▶

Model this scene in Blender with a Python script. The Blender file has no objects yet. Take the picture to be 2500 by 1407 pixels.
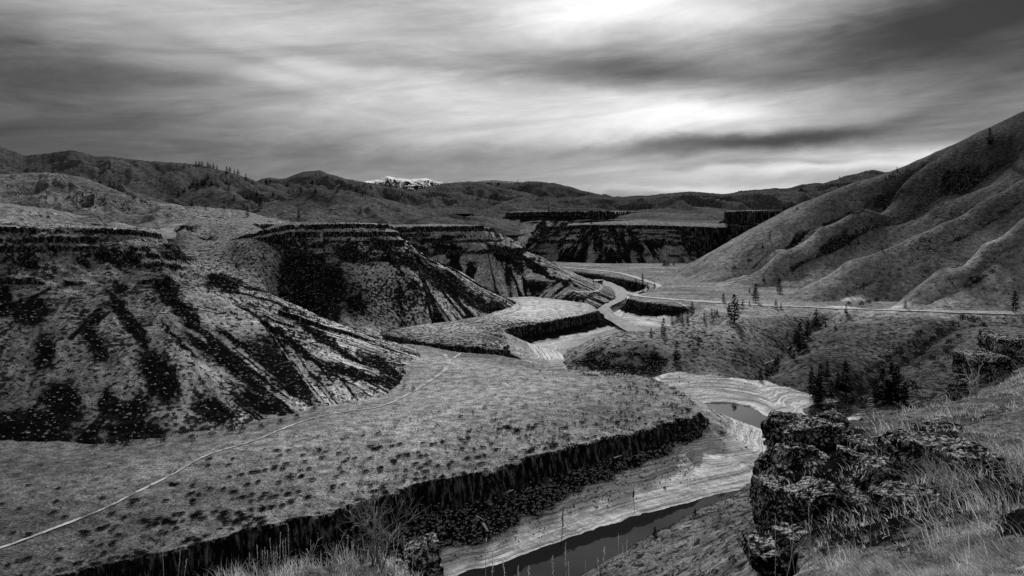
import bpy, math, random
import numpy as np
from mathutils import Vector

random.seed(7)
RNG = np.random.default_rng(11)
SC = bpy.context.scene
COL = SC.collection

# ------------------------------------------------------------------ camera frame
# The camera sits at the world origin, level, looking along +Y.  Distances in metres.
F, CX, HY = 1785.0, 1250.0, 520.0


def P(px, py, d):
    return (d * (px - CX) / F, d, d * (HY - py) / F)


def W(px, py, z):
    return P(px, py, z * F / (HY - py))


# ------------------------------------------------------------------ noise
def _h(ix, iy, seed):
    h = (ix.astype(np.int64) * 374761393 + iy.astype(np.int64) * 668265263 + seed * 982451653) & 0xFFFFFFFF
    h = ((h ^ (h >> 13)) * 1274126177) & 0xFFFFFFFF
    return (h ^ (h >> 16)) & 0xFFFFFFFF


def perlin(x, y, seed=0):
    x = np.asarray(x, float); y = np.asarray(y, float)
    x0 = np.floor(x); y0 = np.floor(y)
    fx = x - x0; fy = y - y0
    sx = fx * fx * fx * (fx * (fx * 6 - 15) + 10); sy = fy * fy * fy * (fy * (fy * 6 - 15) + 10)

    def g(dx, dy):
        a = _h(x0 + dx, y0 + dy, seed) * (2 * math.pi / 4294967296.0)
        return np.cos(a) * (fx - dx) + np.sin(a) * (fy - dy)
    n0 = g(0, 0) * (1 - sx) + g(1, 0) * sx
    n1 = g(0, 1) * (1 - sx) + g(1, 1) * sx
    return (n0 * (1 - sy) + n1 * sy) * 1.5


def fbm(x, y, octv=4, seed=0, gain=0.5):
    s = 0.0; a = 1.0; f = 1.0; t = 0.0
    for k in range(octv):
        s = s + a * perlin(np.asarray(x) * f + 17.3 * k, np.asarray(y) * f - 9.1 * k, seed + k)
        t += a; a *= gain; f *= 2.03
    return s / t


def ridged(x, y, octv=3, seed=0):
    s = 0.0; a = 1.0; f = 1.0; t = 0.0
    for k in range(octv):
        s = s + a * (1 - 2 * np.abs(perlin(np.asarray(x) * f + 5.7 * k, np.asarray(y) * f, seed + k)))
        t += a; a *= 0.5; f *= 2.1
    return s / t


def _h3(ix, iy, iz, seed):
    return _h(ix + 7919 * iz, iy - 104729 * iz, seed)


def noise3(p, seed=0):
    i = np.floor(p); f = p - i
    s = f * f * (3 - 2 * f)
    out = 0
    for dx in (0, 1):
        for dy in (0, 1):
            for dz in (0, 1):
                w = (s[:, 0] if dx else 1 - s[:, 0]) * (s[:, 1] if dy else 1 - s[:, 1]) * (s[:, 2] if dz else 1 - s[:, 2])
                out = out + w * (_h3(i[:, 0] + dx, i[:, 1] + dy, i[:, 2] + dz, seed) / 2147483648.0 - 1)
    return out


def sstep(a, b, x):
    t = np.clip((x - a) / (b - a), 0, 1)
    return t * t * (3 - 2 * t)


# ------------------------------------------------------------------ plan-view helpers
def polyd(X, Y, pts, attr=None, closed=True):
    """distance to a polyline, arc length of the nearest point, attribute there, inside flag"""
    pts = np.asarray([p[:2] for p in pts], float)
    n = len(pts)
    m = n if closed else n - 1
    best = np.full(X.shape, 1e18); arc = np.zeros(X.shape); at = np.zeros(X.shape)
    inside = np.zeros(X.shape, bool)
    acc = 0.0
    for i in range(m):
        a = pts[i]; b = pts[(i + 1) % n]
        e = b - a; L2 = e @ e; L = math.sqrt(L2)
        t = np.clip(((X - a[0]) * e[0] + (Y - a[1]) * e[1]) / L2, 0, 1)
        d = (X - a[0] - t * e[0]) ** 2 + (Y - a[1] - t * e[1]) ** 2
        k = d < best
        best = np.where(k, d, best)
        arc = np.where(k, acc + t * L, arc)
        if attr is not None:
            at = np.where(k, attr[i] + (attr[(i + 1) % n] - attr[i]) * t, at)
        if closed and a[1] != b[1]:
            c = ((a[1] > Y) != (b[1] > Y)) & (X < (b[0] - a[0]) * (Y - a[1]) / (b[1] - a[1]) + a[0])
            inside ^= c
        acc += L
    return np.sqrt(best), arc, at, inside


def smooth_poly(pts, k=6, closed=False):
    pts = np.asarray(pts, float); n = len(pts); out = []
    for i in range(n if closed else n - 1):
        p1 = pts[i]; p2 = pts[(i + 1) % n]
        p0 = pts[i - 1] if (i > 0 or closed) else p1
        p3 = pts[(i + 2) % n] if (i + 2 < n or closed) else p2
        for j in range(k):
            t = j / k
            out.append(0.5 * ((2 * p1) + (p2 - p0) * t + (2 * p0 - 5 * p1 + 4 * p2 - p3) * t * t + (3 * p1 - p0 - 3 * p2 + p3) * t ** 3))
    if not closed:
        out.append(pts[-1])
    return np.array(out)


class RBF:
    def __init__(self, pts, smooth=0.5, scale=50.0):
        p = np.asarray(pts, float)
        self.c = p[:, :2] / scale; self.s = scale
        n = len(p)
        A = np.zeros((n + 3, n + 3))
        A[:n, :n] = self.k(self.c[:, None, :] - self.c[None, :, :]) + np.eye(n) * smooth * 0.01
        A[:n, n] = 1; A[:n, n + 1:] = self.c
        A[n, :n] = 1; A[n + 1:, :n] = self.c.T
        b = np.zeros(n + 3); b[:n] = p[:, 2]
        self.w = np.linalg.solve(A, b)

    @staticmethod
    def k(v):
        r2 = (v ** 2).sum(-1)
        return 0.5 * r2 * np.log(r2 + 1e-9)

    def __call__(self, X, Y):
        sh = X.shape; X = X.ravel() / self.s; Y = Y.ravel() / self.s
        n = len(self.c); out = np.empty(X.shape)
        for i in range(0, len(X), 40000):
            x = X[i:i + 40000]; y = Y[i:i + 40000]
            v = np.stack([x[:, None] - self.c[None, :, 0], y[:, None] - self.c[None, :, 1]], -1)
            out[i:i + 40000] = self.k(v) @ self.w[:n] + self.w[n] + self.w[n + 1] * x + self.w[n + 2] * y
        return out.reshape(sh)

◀

▶ [The request]:
The data should be printed again unchanged; leave its pictures out.

▶ [The reply]:
Model this scene in Blender with a Python script. The Blender file has no objects yet. Take the picture to be 2500 by 1407 pixels.
import bpy, math, random
import numpy as np
from mathutils import Vector

random.seed(7)
RNG = np.random.default_rng(11)
SC = bpy.context.scene
COL = SC.collection

# ------------------------------------------------------------------ camera frame
# The camera sits at the world origin, level, looking along +Y.  Distances in metres.
F, CX, HY = 1785.0, 1250.0, 520.0


def P(px, py, d):
    return (d * (px - CX) / F, d, d * (HY - py) / F)


def W(px, py, z):
    return P(px, py, z * F / (HY - py))


# ------------------------------------------------------------------ noise
def _h(ix, iy, seed):
    h = (ix.astype(np.int64) * 374761393 + iy.astype(np.int64) * 668265263 + seed * 982451653) & 0xFFFFFFFF
    h = ((h ^ (h >> 13)) * 1274126177) & 0xFFFFFFFF
    return (h ^ (h >> 16)) & 0xFFFFFFFF


def perlin(x, y, seed=0):
    x = np.asarray(x, float); y = np.asarray(y, float)
    x0 = np.floor(x); y0 = np.floor(y)
    fx = x - x0; fy = y - y0
    sx = fx * fx * fx * (fx * (fx * 6 - 15) + 10); sy = fy * fy * fy * (fy * (fy * 6 - 15) + 10)

    def g(dx, dy):
        a = _h(x0 + dx, y0 + dy, seed) * (2 * math.pi / 4294967296.0)
        return np.cos(a) * (fx - dx) + np.sin(a) * (fy - dy)
    n0 = g(0, 0) * (1 - sx) + g(1, 0) * sx
    n1 = g(0, 1) * (1 - sx) + g(1, 1) * sx
    return (n0 * (1 - sy) + n1 * sy) * 1.5


def fbm(x, y, octv=4, seed=0, gain=0.5):
    s = 0.0; a = 1.0; f = 1.0; t = 0.0
    for k in range(octv):
        s = s + a * perlin(np.asarray(x) * f + 17.3 * k, np.asarray(y) * f - 9.1 * k, seed + k)
        t += a; a *= gain; f *= 2.03
    return s / t


def ridged(x, y, octv=3, seed=0):
    s = 0.0; a = 1.0; f = 1.0; t = 0.0
    for k in range(octv):
        s = s + a * (1 - 2 * np.abs(perlin(np.asarray(x) * f + 5.7 * k, np.asarray(y) * f, seed + k)))
        t += a; a *= 0.5; f *= 2.1
    return s / t


def _h3(ix, iy, iz, seed):
    return _h(ix + 7919 * iz, iy - 104729 * iz, seed)


def noise3(p, seed=0):
    i = np.floor(p); f = p - i
    s = f * f * (3 - 2 * f)
    out = 0
    for dx in (0, 1):
        for dy in (0, 1):
            for dz in (0, 1):
                w = (s[:, 0] if dx else 1 - s[:, 0]) * (s[:, 1] if dy else 1 - s[:, 1]) * (s[:, 2] if dz else 1 - s[:, 2])
                out = out + w * (_h3(i[:, 0] + dx, i[:, 1] + dy, i[:, 2] + dz, seed) / 2147483648.0 - 1)
    return out


def sstep(a, b, x):
    t = np.clip((x - a) / (b - a), 0, 1)
    return t * t * (3 - 2 * t)


# ------------------------------------------------------------------ plan-view helpers
def polyd(X, Y, pts, attr=None, closed=True):
    """distance to a polyline, arc length of the nearest point, attribute there, inside flag"""
    pts = np.asarray([p[:2] for p in pts], float)
    n = len(pts)
    m = n if closed else n - 1
    best = np.full(X.shape, 1e18); arc = np.zeros(X.shape); at = np.zeros(X.shape)
    inside = np.zeros(X.shape, bool)
    acc = 0.0
    for i in range(m):
        a = pts[i]; b = pts[(i + 1) % n]
        e = b - a; L2 = e @ e; L = math.sqrt(L2)
        t = np.clip(((X - a[0]) * e[0] + (Y - a[1]) * e[1]) / L2, 0, 1)
        d = (X - a[0] - t * e[0]) ** 2 + (Y - a[1] - t * e[1]) ** 2
        k = d < best
        best = np.where(k, d, best)
        arc = np.where(k, acc + t * L, arc)
        if attr is not None:
            at = np.where(k, attr[i] + (attr[(i + 1) % n] - attr[i]) * t, at)
        if closed and a[1] != b[1]:
            c = ((a[1] > Y) != (b[1] > Y)) & (X < (b[0] - a[0]) * (Y - a[1]) / (b[1] - a[1]) + a[0])
            inside ^= c
        acc += L
    return np.sqrt(best), arc, at, inside


def smooth_poly(pts, k=6, closed=False):
    pts = np.asarray(pts, float); n = len(pts); out = []
    for i in range(n if closed else n - 1):
        p1 = pts[i]; p2 = pts[(i + 1) % n]
        p0 = pts[i - 1] if (i > 0 or closed) else p1
        p3 = pts[(i + 2) % n] if (i + 2 < n or closed) else p2
        for j in range(k):
            t = j / k
            out.append(0.5 * ((2 * p1) + (p2 - p0) * t + (2 * p0 - 5 * p1 + 4 * p2 - p3) * t * t + (3 * p1 - p0 - 3 * p2 + p3) * t ** 3))
    if not closed:
        out.append(pts[-1])
    return np.array(out)


class RBF:
    def __init__(self, pts, smooth=0.5, scale=50.0):
        p = np.asarray(pts, float)
        self.c = p[:, :2] / scale; self.s = scale
        n = len(p)
        A = np.zeros((n + 3, n + 3))
        A[:n, :n] = self.k(self.c[:, None, :] - self.c[None, :, :]) + np.eye(n) * smooth * 0.01
        A[:n, n] = 1; A[:n, n + 1:] = self.c
        A[n, :n] = 1; A[n + 1:, :n] = self.c.T
        b = np.zeros(n + 3); b[:n] = p[:, 2]
        self.w = np.linalg.solve(A, b)

    @staticmethod
    def k(v):
        r2 = (v ** 2).sum(-1)
        return 0.5 * r2 * np.log(r2 + 1e-9)

    def __call__(self, X, Y):
        sh = X.shape; X = X.ravel() / self.s; Y = Y.ravel() / self.s
        n = len(self.c); out = np.empty(X.shape)
        for i in range(0, len(X), 40000):
            x = X[i:i + 40000]; y = Y[i:i + 40000]
            v = np.stack([x[:, None] - self.c[None, :, 0], y[:, None] - self.c[None, :, 1]], -1)
            out[i:i + 40000] = self.k(v) @ self.w[:n] + self.w[n] + self.w[n + 1] * x + self.w[n + 2] * y
        return out.reshape(sh)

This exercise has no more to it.